The novel explores the rich tapestry of mankind’s capacity for love, set against the opulent backdrop of the twilight of the Russian Empire. Despite the elegant settings, danger lurks and around every corner is the constant reminder that this powerful, precarious world is soon to drop. An impoverished train worker is killed; a privileged man who has seen the crisis coming leaves his duties to work with the commoners. The novel, however, centres on the lives and loves of families inhabiting the high societies of St Petersburg and Moscow. Anna is the wife of the respected but dull Minister Karenin. What love she lacks in her marriage she lavishes on her only son, Seryozha, and later her affair with handsome cavalry officer Count Vronsky. Meanwhile Anna’s brother, Oblonsky, is experiencing marriage troubles of his own. Dissatisfied with his wife’s fading attractiveness, he has been caught with the governess and must repent his infidelity. His wife’s young sister Kitty, at the same time, has her heart broken by Vronsky as he chooses Anna over her, but finds happiness in her friend and suitor, Levin.

In his depiction of Anna’s appearance at the train station during her first meeting with Vronsky, Tolstoy emphasizes Anna’s spiritual rather than physical attributes.

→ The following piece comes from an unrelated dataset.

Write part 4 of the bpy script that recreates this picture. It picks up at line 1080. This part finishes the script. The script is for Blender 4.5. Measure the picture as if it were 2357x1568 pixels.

This method of characterizing her is important, for it reinforces from the very beginning that although Tolstoy may harshly condemn adultery on an abstract level, he does not portray Anna as a passion-crazed vixen—as popular novels of the time often represented the straying wife. The parallel structure of Anna’s and Levin’s story lines was one of Tolstoy’s strokes of genius in composing Anna Karenina. Their stories begin on very different notes: Anna finds love with Vronsky just at the moment when Levin loses love with Kitty. Anna’s decision to act on her feelings brings her thrills and excitement, whereas Levin’s decision brings him dejection and depression. Both Anna and Levin seek truth in their personal relationships, unwilling to settle for anything less. Anna discovers that she would prefer to suffer with her true love rather than continue to lead a life of lies and deceit with a man she does not love. Her = unconventional actions are prompted by a desire not for rebellion for its own sake but for absolute sincerity in her emotional life. Similarly, Levin, after Kitty’s rebuff, does not go after the next girl on his list but resigns himself to eternal bachelorhood and withdraws to the country. Like Anna, Levin wants all or nothing in love.